Как справедливо замечает А. Панченко, одна из главных функций агиографии — указывать образцы для подражания. Но нет никакой возможности подражать человеку, убитому молнией в поле, или тому, кого случайно отравили за обедом15, потому что речь идет только об одном: о случайной, неоправданной смерти. И предметом подражания (или поощрения, одобрения), таким образом, может стать лишь одно — сам уход из жизни. И отрицание ее, скрытое под покровами агиографического языка, но очевидное, как единственная основа, объединяющая жития многих русских святых.
Имеются ли резоны говорить о тяге к смерти, в той или иной степени присущей человеческому роду, как об антропологической черте, определяющей модус жизни русского человека?
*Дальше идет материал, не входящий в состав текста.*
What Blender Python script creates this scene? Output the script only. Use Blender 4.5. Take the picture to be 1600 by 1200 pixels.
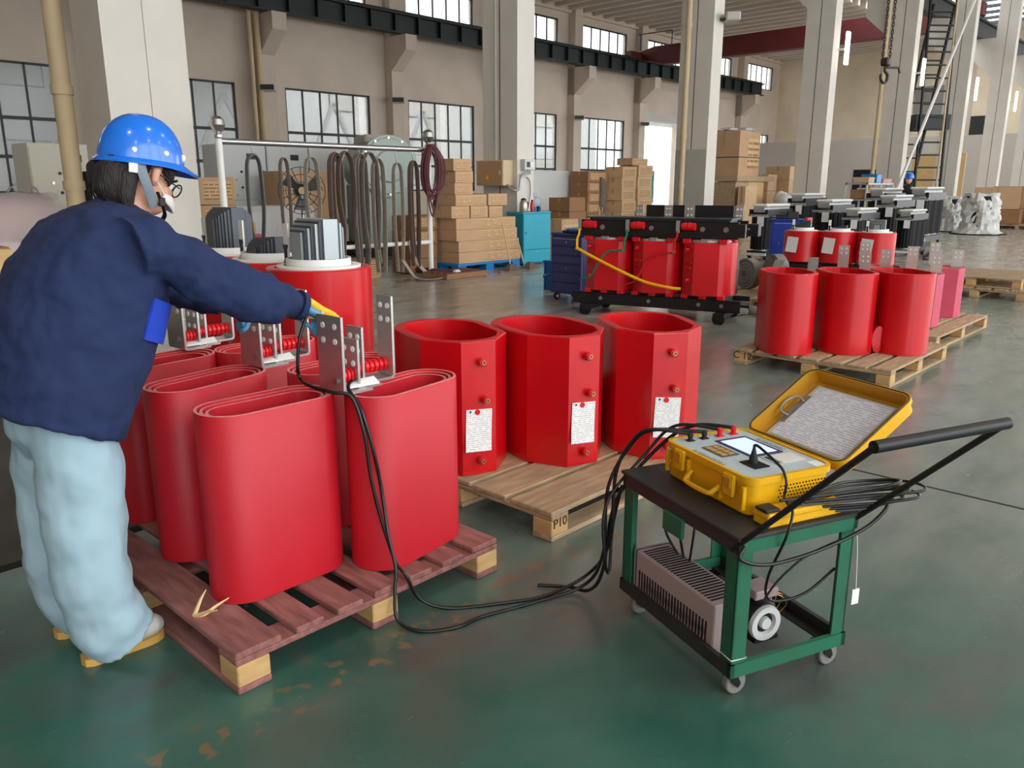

Говоря осторожно, причины для постановки такого вопроса есть, оснований для положительного утверждения недостаточно. Ибо история Древней Руси, Москвы, России и т. д., с одной стороны, полна примеров неприхотливой, безрадостной, тоскливой жизни, лишенной именно витального начала, но, с другой стороны, и примеров героического сопротивления силам уничтожения, особенно если это касалось угрозы всему сообществу русских людей, их любимому детищу — государству. Свидетельством огромных потенциальных возможностей русского народа стало для многих наблюдателей и явление уникальной русской культуры, и прежде всего вошедшей в мировую классику русской литературы XIX века. Здесь, правда, необходимо отметить важную особенность этой культуры. Став своеобразным оправданием существования всего этноса, она (литература XIX века) распространялась внутри довольно тонкого социального слоя сначала дворянской, а затем и разночинной интеллигенции, представая не только культурной, но и социальной границей.